Look through the material and tally each line bearing the word "parts". Give only the total.

• **Record set**
....................

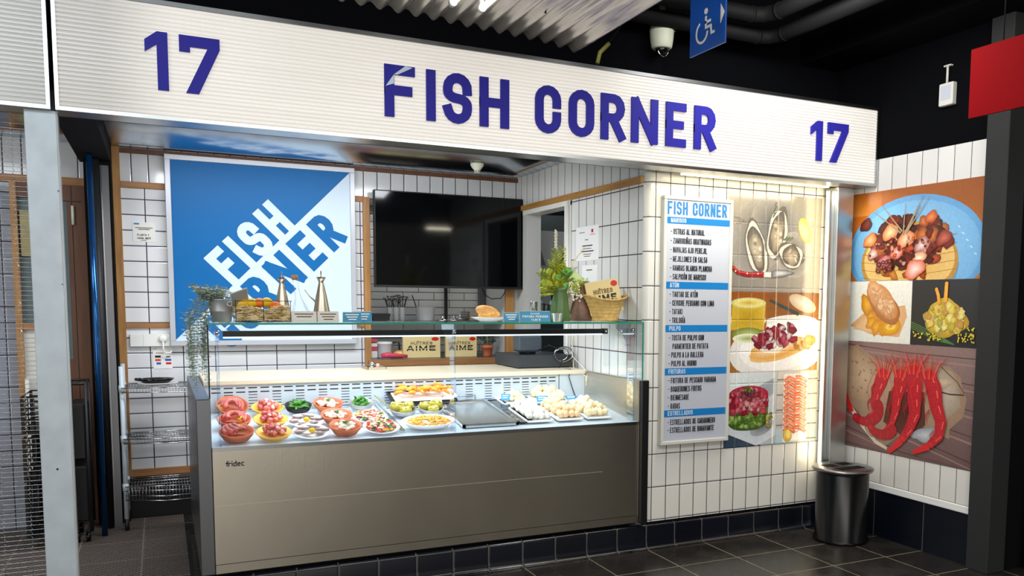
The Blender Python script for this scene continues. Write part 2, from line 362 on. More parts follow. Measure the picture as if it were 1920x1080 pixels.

....................

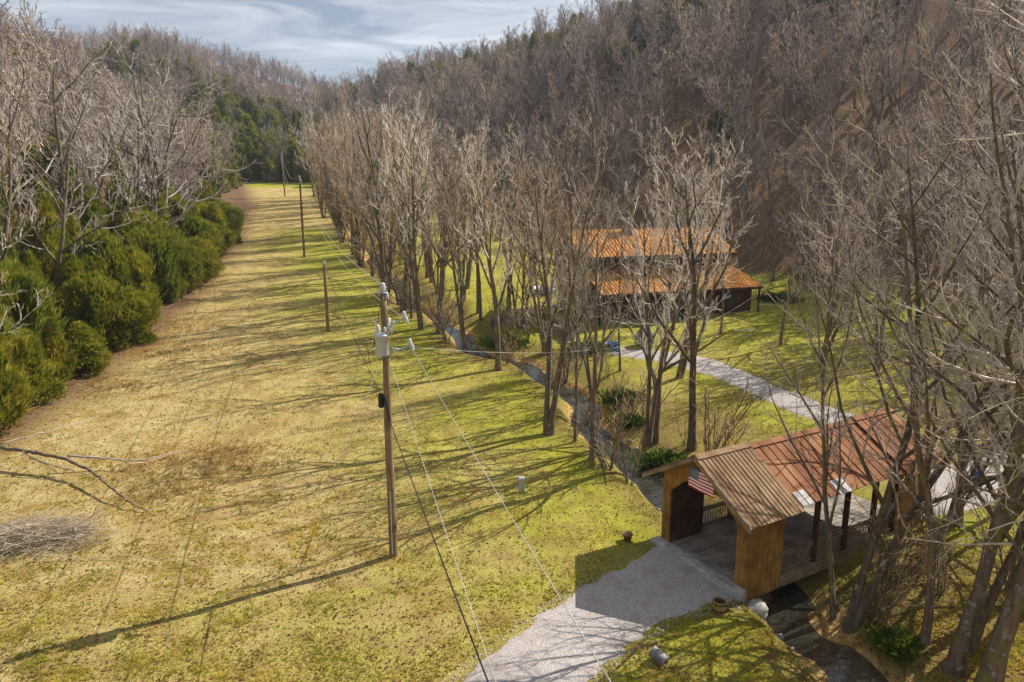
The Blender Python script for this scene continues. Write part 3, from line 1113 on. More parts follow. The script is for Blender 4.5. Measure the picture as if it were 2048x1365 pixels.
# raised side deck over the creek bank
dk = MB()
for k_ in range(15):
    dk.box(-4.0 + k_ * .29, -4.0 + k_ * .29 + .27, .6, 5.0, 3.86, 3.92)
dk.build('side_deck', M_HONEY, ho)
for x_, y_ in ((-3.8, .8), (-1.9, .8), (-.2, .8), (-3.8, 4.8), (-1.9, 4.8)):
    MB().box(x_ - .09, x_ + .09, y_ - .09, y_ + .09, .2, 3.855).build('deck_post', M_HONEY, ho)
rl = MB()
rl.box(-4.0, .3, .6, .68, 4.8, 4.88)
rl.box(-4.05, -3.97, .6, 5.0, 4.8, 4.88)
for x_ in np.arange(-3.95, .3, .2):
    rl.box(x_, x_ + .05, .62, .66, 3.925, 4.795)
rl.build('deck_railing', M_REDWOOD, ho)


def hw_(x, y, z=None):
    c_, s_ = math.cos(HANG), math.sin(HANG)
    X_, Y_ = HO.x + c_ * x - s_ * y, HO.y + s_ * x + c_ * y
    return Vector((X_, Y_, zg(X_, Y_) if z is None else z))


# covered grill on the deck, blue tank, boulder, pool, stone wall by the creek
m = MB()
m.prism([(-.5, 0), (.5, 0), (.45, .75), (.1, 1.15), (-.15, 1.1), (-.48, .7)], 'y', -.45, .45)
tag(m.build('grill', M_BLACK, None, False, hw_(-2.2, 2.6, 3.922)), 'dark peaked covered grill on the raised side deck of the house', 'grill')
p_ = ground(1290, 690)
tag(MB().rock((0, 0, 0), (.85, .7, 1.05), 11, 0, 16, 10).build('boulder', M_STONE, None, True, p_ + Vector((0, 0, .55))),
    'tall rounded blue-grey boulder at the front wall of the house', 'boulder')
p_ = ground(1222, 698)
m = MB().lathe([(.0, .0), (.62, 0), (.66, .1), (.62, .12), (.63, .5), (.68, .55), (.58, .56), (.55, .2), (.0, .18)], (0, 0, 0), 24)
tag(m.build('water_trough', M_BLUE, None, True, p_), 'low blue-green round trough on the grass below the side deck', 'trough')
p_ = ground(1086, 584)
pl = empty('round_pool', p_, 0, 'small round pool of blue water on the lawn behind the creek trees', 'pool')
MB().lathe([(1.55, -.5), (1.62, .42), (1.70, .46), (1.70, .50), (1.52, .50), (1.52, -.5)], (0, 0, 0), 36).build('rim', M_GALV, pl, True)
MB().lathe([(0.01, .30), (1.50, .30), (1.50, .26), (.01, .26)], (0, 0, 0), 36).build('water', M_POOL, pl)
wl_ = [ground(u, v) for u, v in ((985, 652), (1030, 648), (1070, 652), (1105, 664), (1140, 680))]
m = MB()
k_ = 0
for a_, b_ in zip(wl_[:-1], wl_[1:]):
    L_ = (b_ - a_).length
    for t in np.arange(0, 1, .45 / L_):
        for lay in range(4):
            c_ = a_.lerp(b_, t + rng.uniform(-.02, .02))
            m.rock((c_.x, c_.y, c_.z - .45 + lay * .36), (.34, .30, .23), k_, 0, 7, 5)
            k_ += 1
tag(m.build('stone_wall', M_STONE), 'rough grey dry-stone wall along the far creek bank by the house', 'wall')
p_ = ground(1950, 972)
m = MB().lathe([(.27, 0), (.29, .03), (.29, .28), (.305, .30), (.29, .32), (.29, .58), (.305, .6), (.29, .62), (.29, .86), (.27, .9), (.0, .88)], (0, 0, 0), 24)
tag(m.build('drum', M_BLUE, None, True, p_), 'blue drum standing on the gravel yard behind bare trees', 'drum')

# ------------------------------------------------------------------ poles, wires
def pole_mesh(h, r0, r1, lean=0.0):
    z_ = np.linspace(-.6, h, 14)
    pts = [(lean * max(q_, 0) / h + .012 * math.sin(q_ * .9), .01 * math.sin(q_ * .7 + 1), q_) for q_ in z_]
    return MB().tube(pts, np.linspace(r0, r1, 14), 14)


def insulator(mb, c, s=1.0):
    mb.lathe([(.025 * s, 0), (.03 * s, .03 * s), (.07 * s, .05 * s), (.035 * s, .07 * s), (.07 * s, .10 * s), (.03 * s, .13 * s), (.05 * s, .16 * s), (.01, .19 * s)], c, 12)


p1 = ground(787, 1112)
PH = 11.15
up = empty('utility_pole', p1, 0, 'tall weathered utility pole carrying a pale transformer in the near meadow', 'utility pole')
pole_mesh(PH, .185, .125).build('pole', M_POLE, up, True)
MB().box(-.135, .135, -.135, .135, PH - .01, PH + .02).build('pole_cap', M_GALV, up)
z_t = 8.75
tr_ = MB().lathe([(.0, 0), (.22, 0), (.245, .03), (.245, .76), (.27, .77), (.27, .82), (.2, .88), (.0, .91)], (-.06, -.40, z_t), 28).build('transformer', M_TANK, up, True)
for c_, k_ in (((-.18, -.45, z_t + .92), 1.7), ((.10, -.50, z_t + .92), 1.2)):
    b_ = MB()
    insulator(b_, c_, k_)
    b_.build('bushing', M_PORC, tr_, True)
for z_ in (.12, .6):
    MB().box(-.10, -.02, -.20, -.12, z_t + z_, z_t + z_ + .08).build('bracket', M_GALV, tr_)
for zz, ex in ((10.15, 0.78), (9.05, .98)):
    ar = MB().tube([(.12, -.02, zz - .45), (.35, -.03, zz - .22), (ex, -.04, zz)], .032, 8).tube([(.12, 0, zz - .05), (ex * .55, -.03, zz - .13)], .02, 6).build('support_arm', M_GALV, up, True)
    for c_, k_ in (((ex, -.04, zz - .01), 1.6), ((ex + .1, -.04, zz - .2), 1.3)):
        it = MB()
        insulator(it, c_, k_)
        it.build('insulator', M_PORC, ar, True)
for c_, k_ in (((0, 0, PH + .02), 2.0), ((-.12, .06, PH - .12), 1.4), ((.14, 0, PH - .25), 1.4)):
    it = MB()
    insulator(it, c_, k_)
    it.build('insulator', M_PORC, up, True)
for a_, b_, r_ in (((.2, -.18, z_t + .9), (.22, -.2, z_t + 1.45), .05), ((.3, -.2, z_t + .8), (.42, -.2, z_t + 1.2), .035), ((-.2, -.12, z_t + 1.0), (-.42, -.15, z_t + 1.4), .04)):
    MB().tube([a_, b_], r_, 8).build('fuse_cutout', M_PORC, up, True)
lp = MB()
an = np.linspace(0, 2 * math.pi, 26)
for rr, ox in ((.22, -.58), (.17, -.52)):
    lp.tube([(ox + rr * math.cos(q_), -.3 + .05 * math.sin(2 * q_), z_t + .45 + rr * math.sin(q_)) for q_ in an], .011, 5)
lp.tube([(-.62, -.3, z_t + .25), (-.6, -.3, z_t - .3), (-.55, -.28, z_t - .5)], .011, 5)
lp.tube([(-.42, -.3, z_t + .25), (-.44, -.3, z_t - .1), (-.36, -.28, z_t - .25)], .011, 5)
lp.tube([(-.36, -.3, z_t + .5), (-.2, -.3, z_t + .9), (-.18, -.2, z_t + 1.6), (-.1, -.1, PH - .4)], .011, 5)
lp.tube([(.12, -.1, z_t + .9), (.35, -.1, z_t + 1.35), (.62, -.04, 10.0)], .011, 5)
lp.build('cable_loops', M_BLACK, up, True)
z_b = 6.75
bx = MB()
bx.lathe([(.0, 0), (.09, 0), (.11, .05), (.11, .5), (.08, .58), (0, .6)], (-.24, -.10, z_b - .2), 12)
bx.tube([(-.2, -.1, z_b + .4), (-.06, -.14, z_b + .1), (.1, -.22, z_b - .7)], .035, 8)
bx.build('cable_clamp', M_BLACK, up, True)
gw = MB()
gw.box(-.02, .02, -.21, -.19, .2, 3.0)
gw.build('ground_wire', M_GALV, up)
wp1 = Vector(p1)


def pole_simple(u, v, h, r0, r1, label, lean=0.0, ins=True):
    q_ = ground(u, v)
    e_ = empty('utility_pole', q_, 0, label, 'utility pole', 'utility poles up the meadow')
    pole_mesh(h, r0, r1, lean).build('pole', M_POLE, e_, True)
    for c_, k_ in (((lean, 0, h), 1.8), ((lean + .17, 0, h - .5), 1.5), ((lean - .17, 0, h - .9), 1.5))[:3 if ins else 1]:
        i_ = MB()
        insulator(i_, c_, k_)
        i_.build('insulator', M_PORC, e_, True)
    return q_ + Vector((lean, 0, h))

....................

• **Exercise output**
2